‘I’m innocent’, says ex-FBI boss Comey after indictment
Andrew Goudsward and Sarah N. Lynch |

Former FBI director James Comey has been indicted on criminal charges of false statements and obstruction in an escalation of President Donald Trump’s campaign to seek retribution against people who have investigated or criticised him.
If convicted, Comey could face up to five years in prison. He faces charges of making false statements and obstructing a congressional investigation.
Comey, in a video posted on Instagram, said: “My heart is broken for the Department of Justice, but I have great confidence in the federal judicial system, and I’m innocent. So, let’s have a trial and keep the faith.”
Trump has threatened to imprison his political rivals since he first ran for president in 2015, but Thursday’s indictment marks the first time his administration has succeeded in securing a grand jury indictment against one of them. Trump’s Justice Department is also investigating other antagonists including New York Attorney General Letitia James.
Trump, who has pressured Attorney General Pam Bondi to prosecute Comey and other critics, celebrated the news. “JUSTICE IN AMERICA!” he wrote on social media. “He has been so bad for our Country, for so long.”
Trump fired Comey in 2017, early in his first term in office. He has since regularly assailed Comey’s handling of the FBI investigation that detailed contacts between Russians and Trump’s 2016 campaign.
Since Trump returned to office last January, his Justice Department has been examining Comey’s 2020 testimony when he addressed Republican criticisms of the Russia investigation and denied that he had authorised disclosures of sensitive information to the news media.
The indictment alleges that Comey misled Congress by claiming he had not authorised anyone else to be an anonymous source in news reporting about an FBI investigation.
Trump’s administration has carried out a sweeping campaign to remake the Justice Department, which the president alleges was used as a political weapon when he left office in 2021. Trump faced federal charges of mishandling classified documents and trying to overturn his 2020 election defeat. Both cases have been dropped.

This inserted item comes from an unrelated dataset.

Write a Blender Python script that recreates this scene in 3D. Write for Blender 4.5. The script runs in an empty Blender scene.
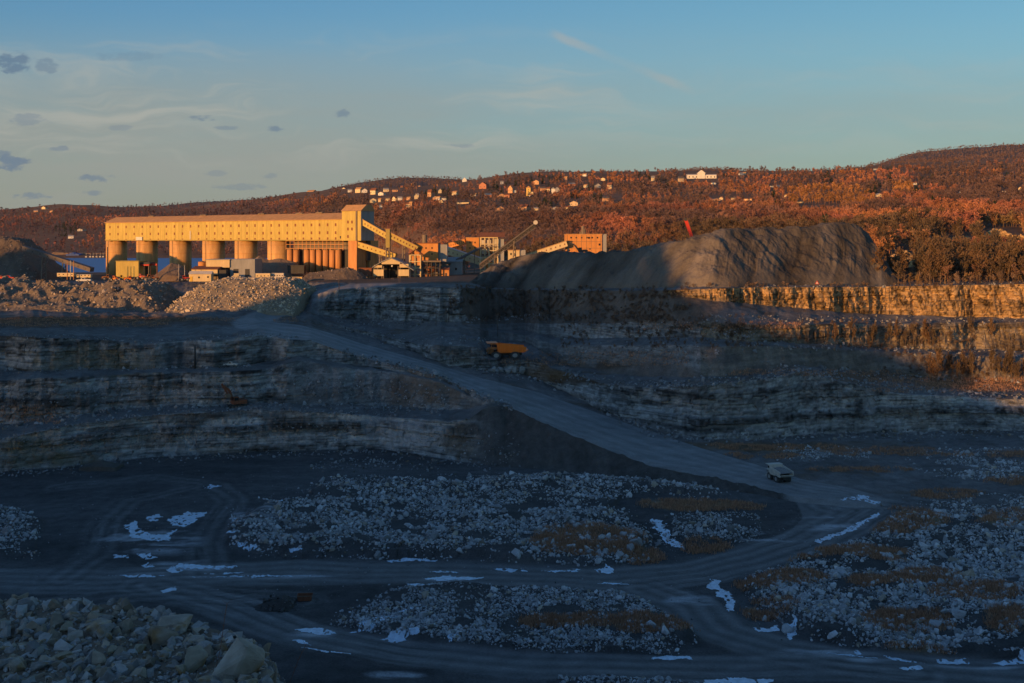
import bpy, bmesh, math, random
import numpy as np
from mathutils import Vector, Matrix

random.seed(7)
rng = np.random.default_rng(7)
C = bpy.context.scene.collection
H, F, CX, HY = 75.0, 1100.0, 512.0, 240.0        # eye height, focal length and horizon used to lay the place out
R = math.radians
SUN_EL, SUN_AZ = 6.0, 40.0                        # sun low, behind the viewer and to the left

# ------------------------------------------------------------------ noise
def _hash(ix, iy, iz, seed):
    h = (ix.astype(np.int64) * 374761393 + iy.astype(np.int64) * 668265263 + iz * 1274126177 + seed * 974634533) & 0xFFFFFFFF
    h = ((h ^ (h >> 13)) * 1274126177) & 0xFFFFFFFF
    h = ((h ^ (h >> 16)) * 2246822519) & 0xFFFFFFFF
    return (h ^ (h >> 15)).astype(np.float64) / 4294967295.0
def vn(x, y, seed=0):
    x = np.asarray(x, float); y = np.asarray(y, float)
    ix = np.floor(x); iy = np.floor(y); fx = x - ix; fy = y - iy
    fx = fx * fx * (3 - 2 * fx); fy = fy * fy * (3 - 2 * fy)
    a = _hash(ix, iy, 0, seed); b = _hash(ix + 1, iy, 0, seed); c = _hash(ix, iy + 1, 0, seed); d = _hash(ix + 1, iy + 1, 0, seed)
    return (a + (b - a) * fx) * (1 - fy) + (c + (d - c) * fx) * fy
def fbm(x, y, seed=0, o=4, g=0.5):
    x = np.asarray(x, float); y = np.asarray(y, float)
    s = 0; a = 1.0; t = 0
    for k in range(o):
        s = s + a * (vn(x, y, seed + 31 * k) - .5); t += a * .5; a *= g; x = x * 2.03 + 11.3; y = y * 2.03 + 5.7
    return s / t                                   # about -1 .. 1
def sstep(a, b, x):
    t = np.clip((np.asarray(x, float) - a) / (b - a), 0, 1); return t * t * (3 - 2 * t)
def pip(px, py, poly):
    ins = np.zeros(np.shape(px), bool); n = len(poly)
    for i in range(n):
        x0, y0 = poly[i]; x1, y1 = poly[(i + 1) % n]
        if y0 == y1: continue
        c = ((y0 > py) != (y1 > py)) & (px < (x1 - x0) * (py - y0) / (y1 - y0) + x0)
        ins ^= c
    return ins
def soft(px, py, poly, rx=6, ry=2.5):
    s = np.zeros(np.shape(px))
    for a in range(8):
        s += pip(px + rx * math.cos(a * .785), py + ry * math.sin(a * .785), poly)
    return (s + pip(px, py, poly) * 2) / 10.0

# ------------------------------------------------------------------ mesh helpers
def tag(o, label=None, cat=None, group=None, kind=None):
    if label: o['label'] = label
    if cat: o['category'] = cat
    if group: o['group'] = group
    if kind: o['kind'] = kind
    return o
def raw_mesh(name, V, Fc, col=None, smooth=False, mats=None):
    """V n*3, Fc m*k (all faces the same size)"""
    V = np.asarray(V, np.float32); Fc = np.asarray(Fc, np.int32)
    me = bpy.data.meshes.new(name); n, (m, k) = len(V), Fc.shape
    me.vertices.add(n); me.vertices.foreach_set('co', V.ravel())
    me.loops.add(m * k); me.loops.foreach_set('vertex_index', Fc.ravel())
    me.polygons.add(m); me.polygons.foreach_set('loop_start', np.arange(0, m * k, k, dtype=np.int32))
    me.polygons.foreach_set('use_smooth', np.full(m, smooth))
    me.update(calc_edges=True)
    if col is not None:
        c = np.ones((n, 4), np.float32); c[:, :3] = col
        me.color_attributes.new('col', 'FLOAT_COLOR', 'POINT').data.foreach_set('color', c.ravel())
    for mt in (mats or []): me.materials.append(mt)
    return me
def link(name, me, parent=None, loc=None):
    o = bpy.data.objects.new(name, me); C.objects.link(o)
    if parent is not None: o.parent = parent
    if loc is not None: o.location = loc
    return o
def empty(name, loc, rz=0):
    o = bpy.data.objects.new(name, None); C.objects.link(o); o.location = loc; o.rotation_euler = (0, 0, rz); o.empty_display_size = .5; return o
def copy_tree(o, parent=None):
    c = o.copy(); C.objects.link(c)
    if parent is not None: c.parent = parent
    for ch in list(o.children): copy_tree(ch, c)
    return c

class MB:
    """collects boxes, bars, tubes and loose polygons into ONE mesh"""
    def __init__(s): s.v = []; s.f = []
    def poly(s, pts, faces):
        b = len(s.v); s.v += [tuple(p) for p in pts]; s.f += [tuple(b + i for i in f) for f in faces]; return s
    def box(s, x0, x1, y0, y1, z0, z1, M=None):
        p = [Vector((x, y, z)) for z in (z0, z1) for x, y in ((x0, y0), (x1, y0), (x1, y1), (x0, y1))]
        if M is not None: p = [M @ q for q in p]
        return s.poly(p, [(3, 2, 1, 0), (4, 5, 6, 7), (0, 1, 5, 4), (1, 2, 6, 5), (2, 3, 7, 6), (3, 0, 4, 7)])
    def prism(s, pts, ax):
        """closed outline pts extruded by vector ax"""
        n = len(pts); ax = Vector(ax); a = [Vector(p) for p in pts]; b = [p + ax for p in a]
        return s.poly(a + b, [tuple(range(n - 1, -1, -1)), tuple(range(n, 2 * n))] + [(i, (i + 1) % n, n + (i + 1) % n, n + i) for i in range(n)])
    def bar(s, a, b, w, h=None):
        a = Vector(a); b = Vector(b); h = h or w; d = (b - a)
        if d.length < 1e-6: return s
        d.normalize(); up = Vector((0, 0, 1)) if abs(d.z) < .98 else Vector((0, 1, 0))
        sx = d.cross(up).normalized() * (w / 2); sz = sx.normalized().cross(d) * (h / 2)
        p = [q + i * sx + j * sz for q in (a, b) for i, j in ((-1, -1), (1, -1), (1, 1), (-1, 1))]
        return s.poly(p, [(3, 2, 1, 0), (4, 5, 6, 7), (0, 1, 5, 4), (1, 2, 6, 5), (2, 3, 7, 6), (3, 0, 4, 7)])
    def cyl(s, a, b, r0, r1=None, n=12):
        a = Vector(a); b = Vector(b); r1 = r0 if r1 is None else r1; d = (b - a).normalized()
        up = Vector((0, 0, 1)) if abs(d.z) < .98 else Vector((0, 1, 0)); u = d.cross(up).normalized(); w = u.cross(d)
        ring = lambda c, r: [c + r * (math.cos(t) * u + math.sin(t) * w) for t in [2 * math.pi * i / n for i in range(n)]]
        return s.poly(ring(a, r0) + ring(b, r1), [tuple(range(n)), tuple(range(2 * n - 1, n - 1, -1))] + [(i, n + i, n + (i + 1) % n, (i + 1) % n) for i in range(n)])
    def build(s, name, mat, parent=None, origin=None, smooth=False, bevel=0):
        o3 = Vector(origin) if origin is not None else Vector((0, 0, 0))
        me = bpy.data.meshes.new(name); me.from_pydata([tuple(Vector(p) - o3) for p in s.v], [], s.f)
        bm = bmesh.new(); bm.from_mesh(me); bmesh.ops.recalc_face_normals(bm, faces=bm.faces); bm.to_mesh(me); bm.free()
        me.materials.append(mat)
        if smooth:
            me.polygons.foreach_set('use_smooth', [len(p.vertices) == 4 for p in me.polygons])
        o = link(name, me, parent)
        if parent is None and origin is not None: o.location = o3
        return o

def W(px, py, d):
    """the point that lies d metres ahead and shows at that spot of the photograph"""
    return Vector(((px - CX) / F * d, d, H - (py - HY) / F * d))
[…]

The effort to target Comey had been viewed with scepticism in the Eastern District of Virginia, the US attorney’s office handling the case.

After the district’s top federal prosecutor, Erik Siebert, resigned last week, others in the office told his successor, Lindsey Halligan, that charges should not be filed due to a lack of evidence, according to a source.
Comey’s son-in-law, Troy Edwards, resigned from his position as a senior national security prosecutor following the news on Thursday, according to a copy of his resignation letter seen by Reuters.
Comey’s eldest daughter, Maureen Comey, was fired from her job as a federal prosecutor in Manhattan in July. She filed a lawsuit earlier this month, with her lawyers saying in the complaint that she was fired “solely or substantially because her father is former FBI Director James B. Comey.”
Trump and Comey have had an acrimonious relationship since the start of the president’s first term. Trump fired him as FBI director days after Comey publicly confirmed the president was under investigation over his election campaign’s connections to Russia. Comey then emerged as a prominent critic of the president, calling him “morally unfit” for office.
Comey’s firing led to the appointment of another former FBI chief, Robert Mueller, being appointed as a special counsel to take charge of the Russia probe, which unearthed numerous contacts between the campaign and Russian officials, but concluded that there was not enough evidence to establish a criminal conspiracy.
The Justice Department’s internal watchdog in a 2019 report faulted Comey for asking a friend to give memos detailing Comey’s one-on-one interactions with Trump to the New York Times.
The Justice Department during Trump’s first term declined to pursue criminal charges against Comey.